Math 21 Lecture Notes on Arithmetic Series

Introduction

• Speaker: Sergio Venezuela Jr.
• Focus: Arithmetic Series

Learning Goals

1. Differentiate between arithmetic sequence and arithmetic series.
2. Define and illustrate an arithmetic series.
3. Identify each element of the formula for arithmetic series.
4. Solve problems involving arithmetic series.

Formula for Arithmetic Series

• Formulas: Two formulas for arithmetic series are introduced.

First Formula

• Formula:
  [ S_n = \frac{n}{2} \times (2a_1 + (n - 1)d) ]

  • Where:
    • ( S_n ) = sum of the series
    • ( n ) = number of terms
    • ( a_1 ) = first term
    • ( d ) = common difference

• Explanation:

  • The sum of the series is equal to half the number of terms multiplied by the sum of twice the first term and the product of the common difference and one less than the number of terms.

Second Formula

• Formula:
  [ S_n = \frac{n}{2} \times (a_1 + a_n) ]

  • Where:
    • ( a_n ) = last term of the series

• Explanation:

  • The sum of the entire series is equal to half the number of terms multiplied by the sum of the first and last term.

Problem Solving Example 1

• Problem Statement: Find the sum of the first 10 terms where the series is 4, 10, 16,...

• Given:

  • First term (a_1) = 4
  • Common difference (d) = 6
  • Number of terms (n) = 10

• Using the First Formula:

  • Plug in values:
    [ S_{10} = \frac{10}{2} \times (2 \cdot 4 + (10 - 1) \cdot 6) ]
  • Simplification:
  • ( S_{10} = 5 \times (8 + 54) = 5 \times 62 = 310 )
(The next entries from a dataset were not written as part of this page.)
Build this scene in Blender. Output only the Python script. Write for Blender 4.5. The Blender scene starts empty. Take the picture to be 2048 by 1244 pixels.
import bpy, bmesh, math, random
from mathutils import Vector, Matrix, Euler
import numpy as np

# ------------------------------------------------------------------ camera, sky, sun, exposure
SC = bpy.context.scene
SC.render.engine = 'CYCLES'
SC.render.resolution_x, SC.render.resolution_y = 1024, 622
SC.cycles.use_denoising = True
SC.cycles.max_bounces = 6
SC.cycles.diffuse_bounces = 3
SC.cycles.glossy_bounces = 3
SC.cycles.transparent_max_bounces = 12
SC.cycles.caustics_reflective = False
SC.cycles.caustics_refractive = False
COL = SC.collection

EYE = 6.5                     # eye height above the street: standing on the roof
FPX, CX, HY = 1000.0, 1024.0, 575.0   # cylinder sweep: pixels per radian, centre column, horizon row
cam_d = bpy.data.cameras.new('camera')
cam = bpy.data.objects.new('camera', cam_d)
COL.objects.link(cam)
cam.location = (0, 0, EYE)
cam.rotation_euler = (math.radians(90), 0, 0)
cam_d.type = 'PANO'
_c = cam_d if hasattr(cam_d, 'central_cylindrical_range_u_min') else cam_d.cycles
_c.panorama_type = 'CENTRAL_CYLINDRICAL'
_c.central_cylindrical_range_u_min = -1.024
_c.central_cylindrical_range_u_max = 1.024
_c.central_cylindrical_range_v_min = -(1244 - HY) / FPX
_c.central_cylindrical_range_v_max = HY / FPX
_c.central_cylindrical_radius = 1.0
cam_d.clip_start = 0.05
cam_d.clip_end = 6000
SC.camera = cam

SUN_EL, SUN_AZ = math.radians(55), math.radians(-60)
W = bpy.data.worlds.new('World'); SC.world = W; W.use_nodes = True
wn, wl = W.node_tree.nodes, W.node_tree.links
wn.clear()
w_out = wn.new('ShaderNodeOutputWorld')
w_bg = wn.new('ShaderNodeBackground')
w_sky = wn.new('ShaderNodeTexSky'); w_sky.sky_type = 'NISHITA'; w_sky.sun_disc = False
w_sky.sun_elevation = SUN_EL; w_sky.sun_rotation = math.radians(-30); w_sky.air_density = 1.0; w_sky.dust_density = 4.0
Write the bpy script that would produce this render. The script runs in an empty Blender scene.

• Conclusion: The sum of the first 10 terms is 310.

Problem Solving Example 2

• Problem Statement: Find how many terms are needed for the series 20, 18, 16,... to sum to -100.

• Given:

  • First term (a_1) = 20
  • Common difference (d) = -2 (since series is decreasing)
  • Sum of series (S) = -100

• Using the First Formula:

  • Plugging into the sum formula:
    [ -100 = \frac{n}{2} \times (40 - 2(n - 1)) ]
  • Rearrange and solve for n:
  • Arrived at the equation:
    [ 2n^2 - 21n - 100 = 0 ]

• Factoring:

  • Factors found: ( (n + 4)(n - 25) = 0 )
  • Solutions: ( n = -4 ) (not valid) and ( n = 25 )

• Conclusion: There are 25 terms in the series required to achieve a sum of -100.

Problem Solving Example 3

• Problem Statement: Find the sum of odd integers from 1 to 99.

• Given:

  • First term (a_1) = 1
  • Last term (a_n) = 99
  • Number of terms (n) = 50

• Using the Second Formula:

  • Plugging into the sum formula: [ S_{50} = \frac{50}{2} \times (1 + 99) = 25 \times 100 = 2500 ]

• Conclusion: The sum of odd integers from 1 to 99 is 2500.

Key Takeaways

• Distinction between arithmetic sequence and series is crucial.
• Two key formulas for determining the sum of arithmetic series.
• Problem-solving strategies involve identifying given values and correctly applying the formulas.